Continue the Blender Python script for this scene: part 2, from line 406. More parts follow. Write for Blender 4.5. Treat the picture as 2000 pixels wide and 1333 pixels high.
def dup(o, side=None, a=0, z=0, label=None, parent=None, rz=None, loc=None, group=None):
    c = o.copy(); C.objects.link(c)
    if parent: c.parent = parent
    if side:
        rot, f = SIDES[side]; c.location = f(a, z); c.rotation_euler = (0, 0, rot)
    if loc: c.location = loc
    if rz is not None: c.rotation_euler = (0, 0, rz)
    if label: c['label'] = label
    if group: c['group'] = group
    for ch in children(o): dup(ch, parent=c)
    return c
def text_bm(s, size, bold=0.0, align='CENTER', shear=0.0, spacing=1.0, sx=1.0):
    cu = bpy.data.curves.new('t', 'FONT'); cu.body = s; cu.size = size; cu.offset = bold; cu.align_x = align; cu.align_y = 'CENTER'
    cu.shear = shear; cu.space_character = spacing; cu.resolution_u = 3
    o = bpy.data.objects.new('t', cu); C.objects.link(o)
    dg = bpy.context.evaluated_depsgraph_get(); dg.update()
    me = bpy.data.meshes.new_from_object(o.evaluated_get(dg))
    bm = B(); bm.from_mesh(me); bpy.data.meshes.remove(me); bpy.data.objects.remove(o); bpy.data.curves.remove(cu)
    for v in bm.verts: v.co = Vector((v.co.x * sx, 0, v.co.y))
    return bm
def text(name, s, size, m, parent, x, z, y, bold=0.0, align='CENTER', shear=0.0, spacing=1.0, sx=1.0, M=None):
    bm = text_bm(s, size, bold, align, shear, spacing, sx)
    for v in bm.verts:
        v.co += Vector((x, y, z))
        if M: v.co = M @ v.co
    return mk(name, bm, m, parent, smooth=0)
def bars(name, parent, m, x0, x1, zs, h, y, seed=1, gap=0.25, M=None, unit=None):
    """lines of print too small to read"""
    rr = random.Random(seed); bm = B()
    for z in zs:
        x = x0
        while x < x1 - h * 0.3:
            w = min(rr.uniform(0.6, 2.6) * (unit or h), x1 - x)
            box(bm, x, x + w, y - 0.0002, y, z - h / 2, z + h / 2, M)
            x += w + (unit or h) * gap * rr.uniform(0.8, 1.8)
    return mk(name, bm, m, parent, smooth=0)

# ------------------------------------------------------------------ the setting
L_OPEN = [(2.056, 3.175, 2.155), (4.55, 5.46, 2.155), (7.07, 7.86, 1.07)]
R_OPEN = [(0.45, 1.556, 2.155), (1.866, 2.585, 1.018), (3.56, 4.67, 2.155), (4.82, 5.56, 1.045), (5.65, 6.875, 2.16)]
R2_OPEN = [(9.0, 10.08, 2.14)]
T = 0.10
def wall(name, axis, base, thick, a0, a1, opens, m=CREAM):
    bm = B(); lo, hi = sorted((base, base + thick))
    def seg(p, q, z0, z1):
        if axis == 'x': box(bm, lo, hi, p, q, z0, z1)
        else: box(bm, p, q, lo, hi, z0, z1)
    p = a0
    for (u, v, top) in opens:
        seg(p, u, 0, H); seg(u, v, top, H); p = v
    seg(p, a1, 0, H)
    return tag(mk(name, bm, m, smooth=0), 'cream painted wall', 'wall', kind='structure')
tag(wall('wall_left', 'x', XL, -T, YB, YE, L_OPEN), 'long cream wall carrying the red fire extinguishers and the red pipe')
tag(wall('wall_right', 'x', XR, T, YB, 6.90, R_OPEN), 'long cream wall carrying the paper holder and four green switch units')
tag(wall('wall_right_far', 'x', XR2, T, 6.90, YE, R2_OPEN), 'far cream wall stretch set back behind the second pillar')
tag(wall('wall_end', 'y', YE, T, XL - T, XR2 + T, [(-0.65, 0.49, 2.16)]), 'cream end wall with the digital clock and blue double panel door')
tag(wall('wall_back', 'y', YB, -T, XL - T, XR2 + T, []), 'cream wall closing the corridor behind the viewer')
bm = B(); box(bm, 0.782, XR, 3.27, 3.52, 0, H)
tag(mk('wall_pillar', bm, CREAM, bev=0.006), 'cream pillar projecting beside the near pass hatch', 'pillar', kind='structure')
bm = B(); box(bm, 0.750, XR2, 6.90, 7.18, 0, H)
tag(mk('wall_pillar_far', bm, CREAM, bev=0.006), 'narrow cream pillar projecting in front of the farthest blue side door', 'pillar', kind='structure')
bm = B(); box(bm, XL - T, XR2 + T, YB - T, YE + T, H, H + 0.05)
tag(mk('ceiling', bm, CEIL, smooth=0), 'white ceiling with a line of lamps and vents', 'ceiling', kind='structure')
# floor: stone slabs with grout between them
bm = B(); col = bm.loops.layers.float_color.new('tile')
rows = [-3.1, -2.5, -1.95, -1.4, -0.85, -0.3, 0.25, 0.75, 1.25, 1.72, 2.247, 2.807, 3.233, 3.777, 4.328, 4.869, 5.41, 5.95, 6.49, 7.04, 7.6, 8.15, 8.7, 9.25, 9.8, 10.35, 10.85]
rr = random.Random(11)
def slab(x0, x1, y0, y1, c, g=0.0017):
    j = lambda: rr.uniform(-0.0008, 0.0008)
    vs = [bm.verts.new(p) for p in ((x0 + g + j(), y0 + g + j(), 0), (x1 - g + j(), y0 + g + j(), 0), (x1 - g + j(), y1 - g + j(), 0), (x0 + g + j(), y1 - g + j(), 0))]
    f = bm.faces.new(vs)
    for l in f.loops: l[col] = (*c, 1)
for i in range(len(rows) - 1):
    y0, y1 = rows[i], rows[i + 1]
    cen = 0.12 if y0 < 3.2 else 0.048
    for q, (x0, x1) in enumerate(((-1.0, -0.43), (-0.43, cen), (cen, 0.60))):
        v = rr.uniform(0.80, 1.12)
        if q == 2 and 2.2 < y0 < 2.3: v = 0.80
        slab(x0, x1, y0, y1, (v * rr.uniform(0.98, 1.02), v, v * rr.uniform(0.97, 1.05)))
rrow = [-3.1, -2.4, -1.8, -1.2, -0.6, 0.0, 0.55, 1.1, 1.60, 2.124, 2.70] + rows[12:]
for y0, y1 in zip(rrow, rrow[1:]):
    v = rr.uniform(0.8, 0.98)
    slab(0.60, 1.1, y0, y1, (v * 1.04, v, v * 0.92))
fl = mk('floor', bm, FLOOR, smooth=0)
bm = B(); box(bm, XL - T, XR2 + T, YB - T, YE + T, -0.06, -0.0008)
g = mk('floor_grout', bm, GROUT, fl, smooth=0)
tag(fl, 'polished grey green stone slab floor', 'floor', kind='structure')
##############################
SET TASK:
Retype all of the material above with every character intact.

ANSWER TO THE PROBLEM:
Continue the Blender Python script for this scene: part 2, from line 406. More parts follow. Write for Blender 4.5. Treat the picture as 2000 pixels wide and 1333 pixels high.
def dup(o, side=None, a=0, z=0, label=None, parent=None, rz=None, loc=None, group=None):
    c = o.copy(); C.objects.link(c)
    if parent: c.parent = parent
    if side:
        rot, f = SIDES[side]; c.location = f(a, z); c.rotation_euler = (0, 0, rot)
    if loc: c.location = loc
    if rz is not None: c.rotation_euler = (0, 0, rz)
    if label: c['label'] = label
    if group: c['group'] = group
    for ch in children(o): dup(ch, parent=c)
    return c
def text_bm(s, size, bold=0.0, align='CENTER', shear=0.0, spacing=1.0, sx=1.0):
    cu = bpy.data.curves.new('t', 'FONT'); cu.body = s; cu.size = size; cu.offset = bold; cu.align_x = align; cu.align_y = 'CENTER'
    cu.shear = shear; cu.space_character = spacing; cu.resolution_u = 3
    o = bpy.data.objects.new('t', cu); C.objects.link(o)
    dg = bpy.context.evaluated_depsgraph_get(); dg.update()
    me = bpy.data.meshes.new_from_object(o.evaluated_get(dg))
    bm = B(); bm.from_mesh(me); bpy.data.meshes.remove(me); bpy.data.objects.remove(o); bpy.data.curves.remove(cu)
    for v in bm.verts: v.co = Vector((v.co.x * sx, 0, v.co.y))
    return bm
def text(name, s, size, m, parent, x, z, y, bold=0.0, align='CENTER', shear=0.0, spacing=1.0, sx=1.0, M=None):
    bm = text_bm(s, size, bold, align, shear, spacing, sx)
    for v in bm.verts:
        v.co += Vector((x, y, z))
        if M: v.co = M @ v.co
    return mk(name, bm, m, parent, smooth=0)
def bars(name, parent, m, x0, x1, zs, h, y, seed=1, gap=0.25, M=None, unit=None):
    """lines of print too small to read"""
    rr = random.Random(seed); bm = B()
    for z in zs:
        x = x0
        while x < x1 - h * 0.3:
            w = min(rr.uniform(0.6, 2.6) * (unit or h), x1 - x)
            box(bm, x, x + w, y - 0.0002, y, z - h / 2, z + h / 2, M)
            x += w + (unit or h) * gap * rr.uniform(0.8, 1.8)
    return mk(name, bm, m, parent, smooth=0)

# ------------------------------------------------------------------ the setting
L_OPEN = [(2.056, 3.175, 2.155), (4.55, 5.46, 2.155), (7.07, 7.86, 1.07)]
R_OPEN = [(0.45, 1.556, 2.155), (1.866, 2.585, 1.018), (3.56, 4.67, 2.155), (4.82, 5.56, 1.045), (5.65, 6.875, 2.16)]
R2_OPEN = [(9.0, 10.08, 2.14)]
T = 0.10
def wall(name, axis, base, thick, a0, a1, opens, m=CREAM):
    bm = B(); lo, hi = sorted((base, base + thick))
    def seg(p, q, z0, z1):
        if axis == 'x': box(bm, lo, hi, p, q, z0, z1)
        else: box(bm, p, q, lo, hi, z0, z1)
    p = a0
    for (u, v, top) in opens:
        seg(p, u, 0, H); seg(u, v, top, H); p = v
    seg(p, a1, 0, H)
    return tag(mk(name, bm, m, smooth=0), 'cream painted wall', 'wall', kind='structure')
tag(wall('wall_left', 'x', XL, -T, YB, YE, L_OPEN), 'long cream wall carrying the red fire extinguishers and the red pipe')
tag(wall('wall_right', 'x', XR, T, YB, 6.90, R_OPEN), 'long cream wall carrying the paper holder and four green switch units')
tag(wall('wall_right_far', 'x', XR2, T, 6.90, YE, R2_OPEN), 'far cream wall stretch set back behind the second pillar')
tag(wall('wall_end', 'y', YE, T, XL - T, XR2 + T, [(-0.65, 0.49, 2.16)]), 'cream end wall with the digital clock and blue double panel door')
tag(wall('wall_back', 'y', YB, -T, XL - T, XR2 + T, []), 'cream wall closing the corridor behind the viewer')
bm = B(); box(bm, 0.782, XR, 3.27, 3.52, 0, H)
tag(mk('wall_pillar', bm, CREAM, bev=0.006), 'cream pillar projecting beside the near pass hatch', 'pillar', kind='structure')
bm = B(); box(bm, 0.750, XR2, 6.90, 7.18, 0, H)
tag(mk('wall_pillar_far', bm, CREAM, bev=0.006), 'narrow cream pillar projecting in front of the farthest blue side door', 'pillar', kind='structure')
bm = B(); box(bm, XL - T, XR2 + T, YB - T, YE + T, H, H + 0.05)
tag(mk('ceiling', bm, CEIL, smooth=0), 'white ceiling with a line of lamps and vents', 'ceiling', kind='structure')
# floor: stone slabs with grout between them
bm = B(); col = bm.loops.layers.float_color.new('tile')
rows = [-3.1, -2.5, -1.95, -1.4, -0.85, -0.3, 0.25, 0.75, 1.25, 1.72, 2.247, 2.807, 3.233, 3.777, 4.328, 4.869, 5.41, 5.95, 6.49, 7.04, 7.6, 8.15, 8.7, 9.25, 9.8, 10.35, 10.85]
rr = random.Random(11)
def slab(x0, x1, y0, y1, c, g=0.0017):
    j = lambda: rr.uniform(-0.0008, 0.0008)
    vs = [bm.verts.new(p) for p in ((x0 + g + j(), y0 + g + j(), 0), (x1 - g + j(), y0 + g + j(), 0), (x1 - g + j(), y1 - g + j(), 0), (x0 + g + j(), y1 - g + j(), 0))]
    f = bm.faces.new(vs)
    for l in f.loops: l[col] = (*c, 1)
for i in range(len(rows) - 1):
    y0, y1 = rows[i], rows[i + 1]
    cen = 0.12 if y0 < 3.2 else 0.048
    for q, (x0, x1) in enumerate(((-1.0, -0.43), (-0.43, cen), (cen, 0.60))):
        v = rr.uniform(0.80, 1.12)
        if q == 2 and 2.2 < y0 < 2.3: v = 0.80
        slab(x0, x1, y0, y1, (v * rr.uniform(0.98, 1.02), v, v * rr.uniform(0.97, 1.05)))
rrow = [-3.1, -2.4, -1.8, -1.2, -0.6, 0.0, 0.55, 1.1, 1.60, 2.124, 2.70] + rows[12:]
for y0, y1 in zip(rrow, rrow[1:]):
    v = rr.uniform(0.8, 0.98)
    slab(0.60, 1.1, y0, y1, (v * 1.04, v, v * 0.92))
fl = mk('floor', bm, FLOOR, smooth=0)
bm = B(); box(bm, XL - T, XR2 + T, YB - T, YE + T, -0.06, -0.0008)
g = mk('floor_grout', bm, GROUT, fl, smooth=0)
tag(fl, 'polished grey green stone slab floor', 'floor', kind='structure')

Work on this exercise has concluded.